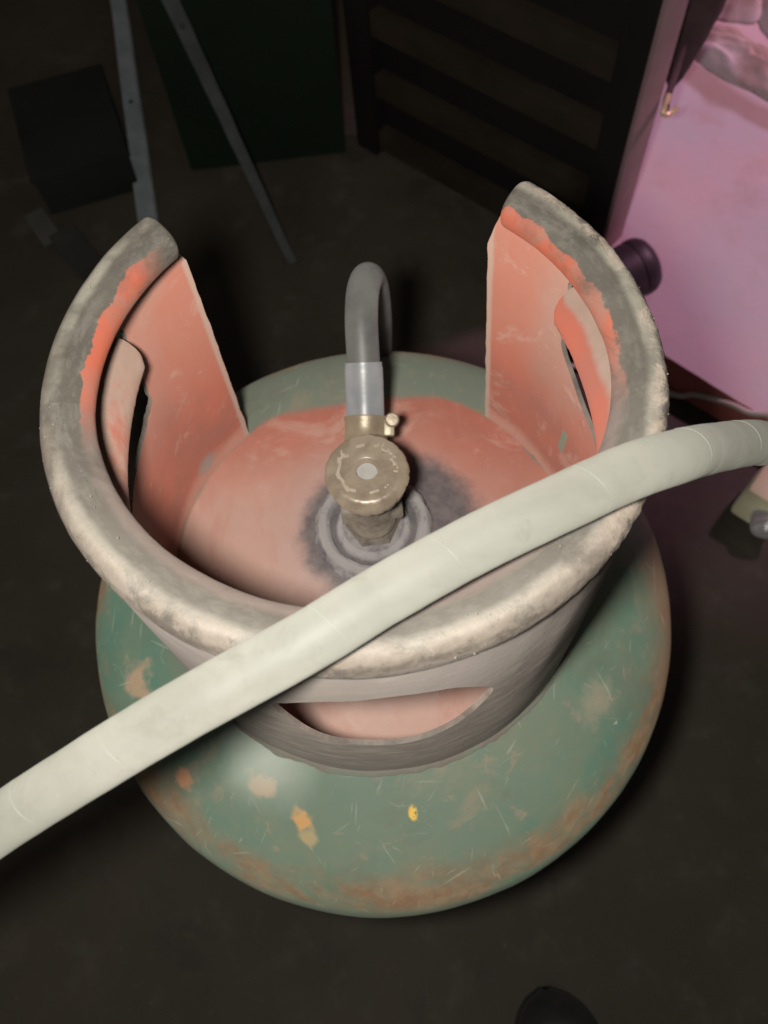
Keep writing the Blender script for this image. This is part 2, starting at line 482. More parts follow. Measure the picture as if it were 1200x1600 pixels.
s = Sh("collar_outer_metal", 0.62, 0.0, 0.4)
z = s.sub(s.z, FL); az = s.azimuth()
strk = s.noise(1.0, 6, 0.65, 0.3, vec=s.combine(s.mul(az, 0.10), s.mul(z, 190), 0.0))
nB = s.noise(45, 6, 0.7, 0.3, off=3); nC = s.noise(190, 5, 0.65, off=6)
c = s.mix(s.ss(strk, 0.35, 0.65), (0.104, 0.088, 0.077), (0.138, 0.119, 0.105))
up = s.ss(s.add(z, s.mul(s.sub(nB, 0.5), 0.05)), 0.085, 0.135)
c = s.mix(s.mul(up, 0.75), c, (0.158, 0.138, 0.125))
c = s.mix(s.mul(s.ss(strk, 0.52, 0.66), 0.45), c, (0.185, 0.158, 0.139))
c = s.mix(s.mul(s.ss(s.noise(19, 6, 0.7, 0.6, off=71), 0.52, 0.66), 0.6), c, (0.130, 0.112, 0.098))
c = s.mix(s.mul(s.ss(nB, 0.58, 0.72), 0.45), c, (0.120, 0.125, 0.110))
c = s.mix(s.mul(s.ss(z, 0.022, 0.008), 0.55), c, (0.098, 0.084, 0.074))
c = s.mix(s.mul(s.ss(nC, 0.64, 0.78), 0.5), c, (0.26, 0.22, 0.19))
M_cout = s.out(c, rough=s.add(0.45, s.mul(nB, 0.35)), bump=s.add(s.mul(strk, 0.35), s.add(nB, s.mul(nC, 0.4))), bstr=0.4, bdist=0.0010)
M_edge = simple_mat("collar_cut_edge", (0.10, 0.082, 0.070), (0.20, 0.160, 0.135), 90, 0.65, 0.0, 0.5)

WT = 0.0020
def wall_r(z): return RC0 + (0.0926 - RC0) * z / Z1
A0, A1 = -233.7, 49.0
AZM = 0.0016                      # metres of arc per degree, about
def front_in(a, z): return 0.0034 * max(0.0, -math.sin(a)) ** 1.5 * max(0, z / Z1) ** 2
def P2(a, z): return Vector((a * AZM, z))
def ring_outline():
    pts = []
    zb, zt = -0.007, Z1
    n = 150
    for k in range(n): pts.append((A0 + (47.0 - A0) * k / n, zb))
    m_ = 60
    for k in range(m_):
        zz = zb + (zt - zb) * k / m_
        pts.append((47.0 + 36 * max(0, zz) + 0.28 * fbm((5, zz, 1), 90) - 5.5 * max(0, (zz - 0.128) / 0.03), zz))
    for k in range(n): pts.append((47.0 + (A0 + 4.5 - 47.0) * k / n, zt))
    for k in range(m_):
        zz = zt + (zb - zt) * k / m_
        pts.append((A0 + 0.25 * fbm((8, zz, 1), 90) + 4.5 * max(0, (zz - 0.135) / 0.0224), zz))
    return pts
def hole_from(ctrl, n=10, jag=0.0, sd=0):
    """ctrl: closed list of (azimuth, z); Catmull-Rom, with a slightly torn edge."""
    m_ = len(ctrl); out = []
    for i in range(m_):
        a, b, c_, d = (Vector(ctrl[(i + k - 1) % m_]) for k in range(4))
        # scale azimuth so the curve is even
        a, b, c_, d = (Vector((v.x * AZM, v.y)) for v in (a, b, c_, d))
        for k in range(n):
            t = k / n
            q = 0.5 * ((2 * b) + (c_ - a) * t + (2 * a - 5 * b + 4 * c_ - d) * t * t + (3 * b - a - 3 * c_ + d) * t ** 3)
            w = jag * fbm((q.x, q.y, sd), 260)
            out.append((q.x / AZM + w / AZM, q.y + w * 0.7))
    return out
h_right = [(27.9, 0.1350), (28.0, 0.1230), (27.6, 0.109), (26.6, 0.0980), (21.5, 0.0875), (14.5, 0.0785), (5, 0.0755), (-6, 0.0755), (-17, 0.084), (-24, 0.098), (-27.5, 0.117), (-28, 0.1350), (-14, 0.1375), (0, 0.1380), (14, 0.1375)]
h_left = [(-210.7, 0.1345), (-210.9, 0.1240), (-210.4, 0.1100), (-209.5, 0.0900), (-206, 0.0855), (-201, 0.0805), (-192, 0.0765), (-181, 0.0752), (-170, 0.081), (-162, 0.092), (-157, 0.111), (-155, 0.1345), (-169, 0.1370), (-182, 0.1375), (-196, 0.1370)]
h_front = [(-114.2, 0.1090), (-111, 0.0850), (-107.5, 0.0735), (-101, 0.0665), (-93, 0.0638), (-86, 0.0655), (-79, 0.0712), (-73.5, 0.0840), (-70, 0.1030), (-74, 0.1180), (-80, 0.1275), (-88, 0.1315), (-96, 0.1315), (-103, 0.1290), (-110, 0.1205)]
holes = [hole_from(h_right, jag=0.0004, sd=1), hole_from(h_left, jag=0.0008, sd=2), hole_from(h_front, jag=0.0002, sd=3)]
outl = ring_outline()
pts2, edges2 = [], []
def add_loop(loop):
    k = len(pts2); n = len(loop)
    for a, z in loop: pts2.append(P2(a, z))
    for i in range(n): edges2.append((k + i, k + (i + 1) % n))
add_loop(outl)
for h in holes: add_loop(h)
def inside_poly(p, poly):
    x, y = p; c_ = False; n = len(poly)
    for i in range(n):
        x1, y1 = poly[i]; x2, y2 = poly[(i + 1) % n]
        if (y1 > y) != (y2 > y) and x < (x2 - x1) * (y - y1) / (y2 - y1) + x1: c_ = not c_
    return c_
za = 0.0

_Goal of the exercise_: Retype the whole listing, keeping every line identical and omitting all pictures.

_Exercise solution_:
Keep writing the Blender script for this image. This is part 2, starting at line 482. More parts follow. Measure the picture as if it were 1200x1600 pixels.
s = Sh("collar_outer_metal", 0.62, 0.0, 0.4)
z = s.sub(s.z, FL); az = s.azimuth()
strk = s.noise(1.0, 6, 0.65, 0.3, vec=s.combine(s.mul(az, 0.10), s.mul(z, 190), 0.0))
nB = s.noise(45, 6, 0.7, 0.3, off=3); nC = s.noise(190, 5, 0.65, off=6)
c = s.mix(s.ss(strk, 0.35, 0.65), (0.104, 0.088, 0.077), (0.138, 0.119, 0.105))
up = s.ss(s.add(z, s.mul(s.sub(nB, 0.5), 0.05)), 0.085, 0.135)
c = s.mix(s.mul(up, 0.75), c, (0.158, 0.138, 0.125))
c = s.mix(s.mul(s.ss(strk, 0.52, 0.66), 0.45), c, (0.185, 0.158, 0.139))
c = s.mix(s.mul(s.ss(s.noise(19, 6, 0.7, 0.6, off=71), 0.52, 0.66), 0.6), c, (0.130, 0.112, 0.098))
c = s.mix(s.mul(s.ss(nB, 0.58, 0.72), 0.45), c, (0.120, 0.125, 0.110))
c = s.mix(s.mul(s.ss(z, 0.022, 0.008), 0.55), c, (0.098, 0.084, 0.074))
c = s.mix(s.mul(s.ss(nC, 0.64, 0.78), 0.5), c, (0.26, 0.22, 0.19))
M_cout = s.out(c, rough=s.add(0.45, s.mul(nB, 0.35)), bump=s.add(s.mul(strk, 0.35), s.add(nB, s.mul(nC, 0.4))), bstr=0.4, bdist=0.0010)
M_edge = simple_mat("collar_cut_edge", (0.10, 0.082, 0.070), (0.20, 0.160, 0.135), 90, 0.65, 0.0, 0.5)

WT = 0.0020
def wall_r(z): return RC0 + (0.0926 - RC0) * z / Z1
A0, A1 = -233.7, 49.0
AZM = 0.0016                      # metres of arc per degree, about
def front_in(a, z): return 0.0034 * max(0.0, -math.sin(a)) ** 1.5 * max(0, z / Z1) ** 2
def P2(a, z): return Vector((a * AZM, z))
def ring_outline():
    pts = []
    zb, zt = -0.007, Z1
    n = 150
    for k in range(n): pts.append((A0 + (47.0 - A0) * k / n, zb))
    m_ = 60
    for k in range(m_):
        zz = zb + (zt - zb) * k / m_
        pts.append((47.0 + 36 * max(0, zz) + 0.28 * fbm((5, zz, 1), 90) - 5.5 * max(0, (zz - 0.128) / 0.03), zz))
    for k in range(n): pts.append((47.0 + (A0 + 4.5 - 47.0) * k / n, zt))
    for k in range(m_):
        zz = zt + (zb - zt) * k / m_
        pts.append((A0 + 0.25 * fbm((8, zz, 1), 90) + 4.5 * max(0, (zz - 0.135) / 0.0224), zz))
    return pts
def hole_from(ctrl, n=10, jag=0.0, sd=0):
    """ctrl: closed list of (azimuth, z); Catmull-Rom, with a slightly torn edge."""
    m_ = len(ctrl); out = []
    for i in range(m_):
        a, b, c_, d = (Vector(ctrl[(i + k - 1) % m_]) for k in range(4))
        # scale azimuth so the curve is even
        a, b, c_, d = (Vector((v.x * AZM, v.y)) for v in (a, b, c_, d))
        for k in range(n):
            t = k / n
            q = 0.5 * ((2 * b) + (c_ - a) * t + (2 * a - 5 * b + 4 * c_ - d) * t * t + (3 * b - a - 3 * c_ + d) * t ** 3)
            w = jag * fbm((q.x, q.y, sd), 260)
            out.append((q.x / AZM + w / AZM, q.y + w * 0.7))
    return out
h_right = [(27.9, 0.1350), (28.0, 0.1230), (27.6, 0.109), (26.6, 0.0980), (21.5, 0.0875), (14.5, 0.0785), (5, 0.0755), (-6, 0.0755), (-17, 0.084), (-24, 0.098), (-27.5, 0.117), (-28, 0.1350), (-14, 0.1375), (0, 0.1380), (14, 0.1375)]
h_left = [(-210.7, 0.1345), (-210.9, 0.1240), (-210.4, 0.1100), (-209.5, 0.0900), (-206, 0.0855), (-201, 0.0805), (-192, 0.0765), (-181, 0.0752), (-170, 0.081), (-162, 0.092), (-157, 0.111), (-155, 0.1345), (-169, 0.1370), (-182, 0.1375), (-196, 0.1370)]
h_front = [(-114.2, 0.1090), (-111, 0.0850), (-107.5, 0.0735), (-101, 0.0665), (-93, 0.0638), (-86, 0.0655), (-79, 0.0712), (-73.5, 0.0840), (-70, 0.1030), (-74, 0.1180), (-80, 0.1275), (-88, 0.1315), (-96, 0.1315), (-103, 0.1290), (-110, 0.1205)]
holes = [hole_from(h_right, jag=0.0004, sd=1), hole_from(h_left, jag=0.0008, sd=2), hole_from(h_front, jag=0.0002, sd=3)]
outl = ring_outline()
pts2, edges2 = [], []
def add_loop(loop):
    k = len(pts2); n = len(loop)
    for a, z in loop: pts2.append(P2(a, z))
    for i in range(n): edges2.append((k + i, k + (i + 1) % n))
add_loop(outl)
for h in holes: add_loop(h)
def inside_poly(p, poly):
    x, y = p; c_ = False; n = len(poly)
    for i in range(n):
        x1, y1 = poly[i]; x2, y2 = poly[(i + 1) % n]
        if (y1 > y) != (y2 > y) and x < (x2 - x1) * (y - y1) / (y2 - y1) + x1: c_ = not c_
    return c_
za = 0.0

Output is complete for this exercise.